Este proceso de transición del politeísmo al monoteísmo no fue fácil. Con frecuencia, el pueblo de Israel sucumbió a la tentación de la idolatría y ofreció sacrificios a las divinidades de los pueblos vecinos. Por este motivo, fueron castigados por Yahvé como medida pedagógica para que volvieran al camino de la alianza.

 

Es importante recordar que la revelación del Antiguo Testamento no llega a afirmar que este Dios único, personal y trascendente, es Padre, Hijo y Espíritu Santo. Jesucristo, plenitud de la revelación, será quien nos manifieste el misterio de Dios en su intimidad.

 

Ahora los invito a reflexionar sobre la segunda lectura, tomada del apóstol Pablo en su Carta a los Romanos:

  • Allí san Pablo hace una afirmación que nos sorprende: “No han recibido ustedes un espíritu de esclavos que los haga temer de nuevo, sino un espíritu de hijos de Dos. Y si somos hijos, somos también herederos de Dios y coherederos con Cristo”.
  • ¿Por qué nos sorprende esta afirmación? Cuando contemplamos la infinitud del universo en continua expansión, tomamos conciencia de nuestra pequeñez, de nuestra insignificancia. Somos menos que un átomo. Y, a pesar de todo, “podemos llamar Padre a Dios”. La palabra padre tiene una enorme carga emocional de ternura y cercanía. Este hermoso texto trinitario de san Pablo nos explica nuestra comunión con Dios, que es Padre, Hijo y Espíritu Santo.

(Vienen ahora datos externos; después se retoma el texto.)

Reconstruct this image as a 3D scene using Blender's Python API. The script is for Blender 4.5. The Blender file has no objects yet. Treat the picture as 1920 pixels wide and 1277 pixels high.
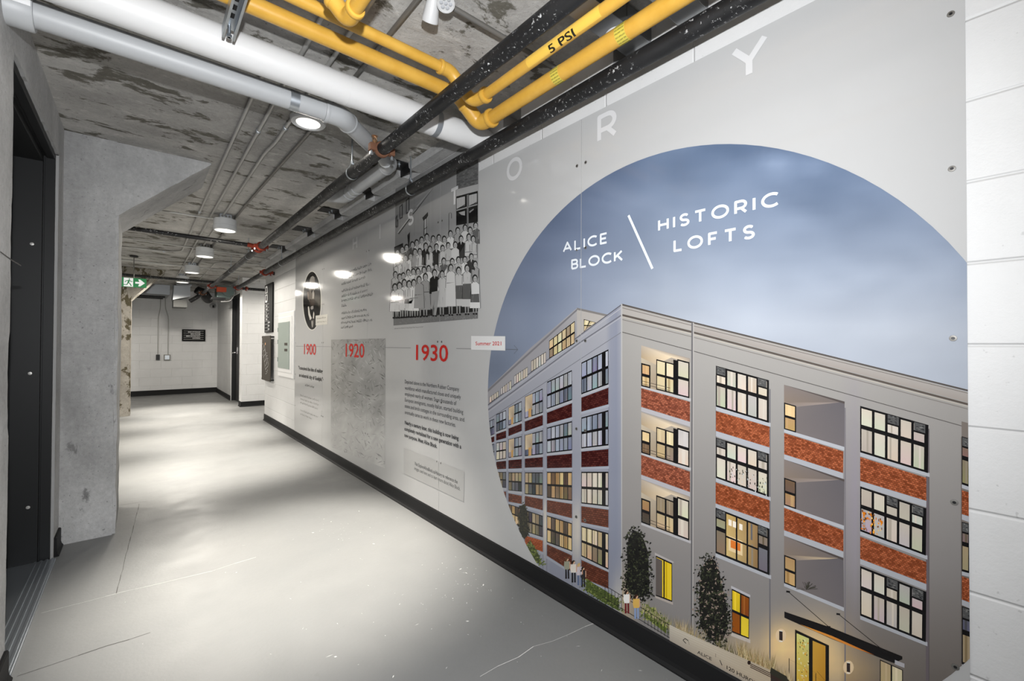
import bpy, bmesh, math, random
from mathutils import Vector, Matrix, noise
from mathutils.geometry import tessellate_polygon

C = bpy.context.scene.collection
PI = math.pi

# ------------------------------------------------------------------ camera
FOC, TILT, YAW, ROLL, CH = 826.27, 0.0106, 0.70189, 0.003568, 1.214
F_ = Vector((math.sin(YAW), math.cos(YAW), 0))
R_ = Vector((math.cos(YAW), -math.sin(YAW), 0))
fw = F_ * math.cos(TILT) + Vector((0, 0, 1)) * math.sin(TILT)
up0 = -F_ * math.sin(TILT) + Vector((0, 0, 1)) * math.cos(TILT)
cr = R_ * math.cos(ROLL) + up0 * math.sin(ROLL)
cu = -R_ * math.sin(ROLL) + up0 * math.cos(ROLL)
cam = bpy.data.cameras.new('camera')
cam.sensor_width = 36
cam.lens = FOC / 1920 * 36
cam.clip_start = 0.02
cam.clip_end = 100
co = bpy.data.objects.new('camera', cam)
C.objects.link(co)
co.matrix_world = Matrix(((cr.x, cu.x, -fw.x, 0), (cr.y, cu.y, -fw.y, 0), (cr.z, cu.z, -fw.z, CH), (0, 0, 0, 1)))
bpy.context.scene.camera = co

# ------------------------------------------------------------------ world, exposure
w = bpy.data.worlds.new('world')
bpy.context.scene.world = w
w.use_nodes = True
w.node_tree.nodes['Background'].inputs[0].default_value = (0.9, 0.95, 1, 1)
w.node_tree.nodes['Background'].inputs[1].default_value = 0.05
vs = bpy.context.scene.view_settings
vs.view_transform = 'Standard'
vs.look = 'None'
vs.exposure = 0.3
vs.gamma = 1
vs.use_curve_mapping = False


def lamp(name, kind, loc, energy, color, rot=None, **kw):
    l = bpy.data.lights.new(name, kind)
    l.energy = energy
    l.color = color
    for k, v in kw.items():
        setattr(l, k, v)
    o = bpy.data.objects.new(name, l)
    C.objects.link(o)
    o.location = loc
    if rot:
        o.rotation_euler = rot
    return o


# the photographer's flash, a hand's width above the lens
FLASH = 205
lamp('camera_flash', 'SPOT', (0.0, -0.03, 1.53), FLASH, (0.97, 0.985, 1.0), (math.radians(93), 0, -YAW + 0.24), spot_size=math.radians(176), spot_blend=1.0, shadow_soft_size=0.025)
WARM = (1.0, 0.945, 0.85)
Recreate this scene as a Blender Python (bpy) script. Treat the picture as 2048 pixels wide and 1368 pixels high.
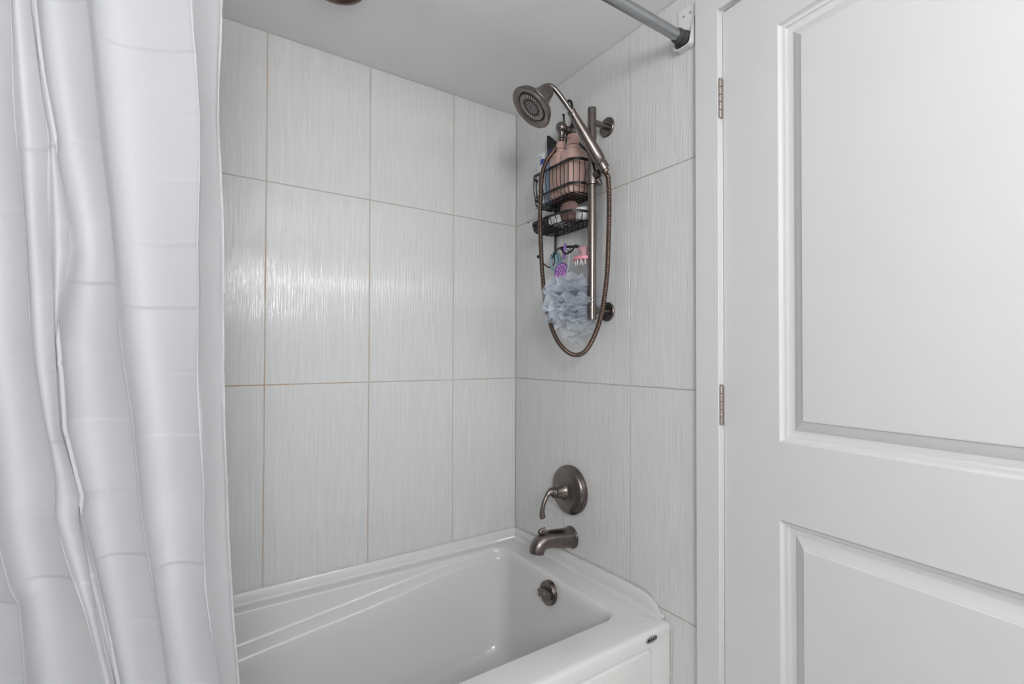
import bpy, bmesh, math, random
from mathutils import Vector, Matrix
random.seed(7)
for o in list(bpy.data.objects): bpy.data.objects.remove(o)
S = bpy.context.scene
COL = S.collection
PI = math.pi
R = math.radians

# ------------------------------------------------------------------ camera
F_PX = 977.8
yaw, pitch, roll = 0.599284, 0.0135352, 0.00226938
cy_, sy_, cp_, sp_ = math.cos(yaw), math.sin(yaw), math.cos(pitch), math.sin(pitch)
fw = Vector((sy_*cp_, cy_*cp_, sp_)); rt = Vector((cy_, -sy_, 0)); up = rt.cross(fw)
rt2 = rt*math.cos(roll)+up*math.sin(roll); up2 = up*math.cos(roll)-rt*math.sin(roll)
cd = bpy.data.cameras.new('camera'); cam = bpy.data.objects.new('camera', cd); COL.objects.link(cam)
M = Matrix((rt2, up2, -fw)).transposed().to_4x4(); M.translation = (-1.10202, -1.638, 1.18636)
cam.matrix_world = M
cd.sensor_width = 36; cd.sensor_fit = 'HORIZONTAL'; cd.lens = F_PX/2048*36
cd.shift_x = -14.43/2048; cd.shift_y = 14.93/2048; cd.clip_start = 0.02
S.camera = cam

# ------------------------------------------------------------------ world, lights, exposure
w = bpy.data.worlds.new('world'); S.world = w; w.use_nodes = True
w.node_tree.nodes['Background'].inputs[0].default_value = (.8, .85, 1, 1)
w.node_tree.nodes['Background'].inputs[1].default_value = .05
def area(name, loc, rot, sx, sy, power, col=(1, 1, 1)):
    l = bpy.data.lights.new(name, 'AREA'); l.shape = 'RECTANGLE'; l.size = sx; l.size_y = sy; l.energy = power; l.color = col
    o = bpy.data.objects.new(name, l); COL.objects.link(o); o.location = loc; o.rotation_euler = rot
    return o
area('bounce_light', (-1.29, -2.60, 1.72), (R(101), 0, R(-18)), .42, .5, 18.5, (1, 1, 1))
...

Para terminar nuestra meditación dominical, volvamos a leer el texto del evangelista Mateo, donde se relata la misión que el Señor resucitado confía a sus discípulos: “Vayan, pues, y enseñen a todas las naciones, bautizándolas en el nombre del Padre y del Hijo y del Espíritu Santo”. Esta misión del Resucitado es el punto de llegada de un largo camino que se inicia con la auto-manifestación de Dios a un pastor nómada en un rincón desconocido del Oriente, que transformó la historia espiritual de la humanidad.

 

No somos juguete del azar ni nuestras vidas dependen de una carta astral condicionada por el día y la hora del nacimiento. Peregrinamos hacia la casa del Padre, gracias al amor del Hijo que entregó su vida por nosotros, acompañados por el Espíritu Santo. ¡Gloria al Padre, al Hijo y al Espíritu Santo!